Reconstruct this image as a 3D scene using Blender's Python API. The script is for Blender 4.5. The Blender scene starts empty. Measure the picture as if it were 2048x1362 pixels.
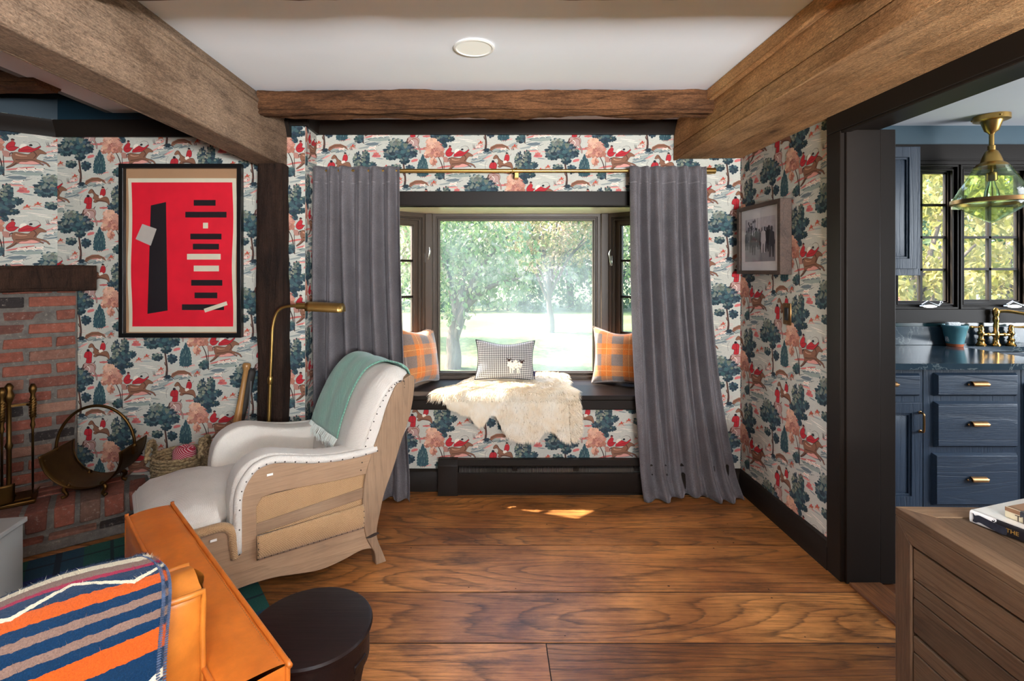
import bpy, bmesh, math, random
from mathutils import Vector, Matrix, noise as mnoise
PI = math.pi
SC = bpy.context.scene
COL = SC.collection
random.seed(7)

# ---------------------------------------------------------------- camera, sky, sun, added fill lamps, exposure
cam_d = bpy.data.cameras.new('camera')
cam = bpy.data.objects.new('camera', cam_d)
COL.objects.link(cam)
cam.location = (0, 0, 1.4)
cam.rotation_euler = (PI / 2, 0, 0)
cam_d.sensor_width = 36
cam_d.lens = 18
cam_d.shift_x = 39 / 2048
cam_d.shift_y = -140 / 2048
cam_d.clip_start = 0.05
SC.camera = cam

world = bpy.data.worlds.new('sky')
SC.world = world
world.use_nodes = True
wn = world.node_tree
bg = wn.nodes['Background']
sky = wn.nodes.new('ShaderNodeTexSky')
sky.sky_type = 'NISHITA'
sky.sun_disc = False
sky.sun_elevation = math.radians(49)
sky.sun_rotation = math.radians(-75)
sky.air_density = 1.0
sky.dust_density = 3.0
wn.links.new(sky.outputs[0], bg.inputs[0])
bg.inputs[1].default_value = 0.80

def lamp(name, kind, loc, direction, energy, color=(1, 1, 1), **kw):
    d = bpy.data.lights.new(name, kind)
    d.energy = energy
    d.color = color
    for k, v in kw.items():
        setattr(d, k, v)
    o = bpy.data.objects.new(name, d)
    COL.objects.link(o)
    o.location = loc
    o.rotation_euler = Vector(direction).to_track_quat('-Z', 'Y').to_euler()
    return o

SUN_FROM = Vector((-0.83, 0.28, 1.0))
lamp('sun', 'SUN', (-6, 6, 8), -SUN_FROM, 12.0, (1.0, 0.94, 0.82), angle=math.radians(0.6))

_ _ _

_STATED TASK:_ Starting at the top of the listing above, please restate word for word each line up to and including the one that holds "random.seed(7)", omitting every image.

_FINAL ANSWER:_
Reconstruct this image as a 3D scene using Blender's Python API. The script is for Blender 4.5. The Blender scene starts empty. Measure the picture as if it were 2048x1362 pixels.
import bpy, bmesh, math, random
from mathutils import Vector, Matrix, noise as mnoise
PI = math.pi
SC = bpy.context.scene
COL = SC.collection
random.seed(7)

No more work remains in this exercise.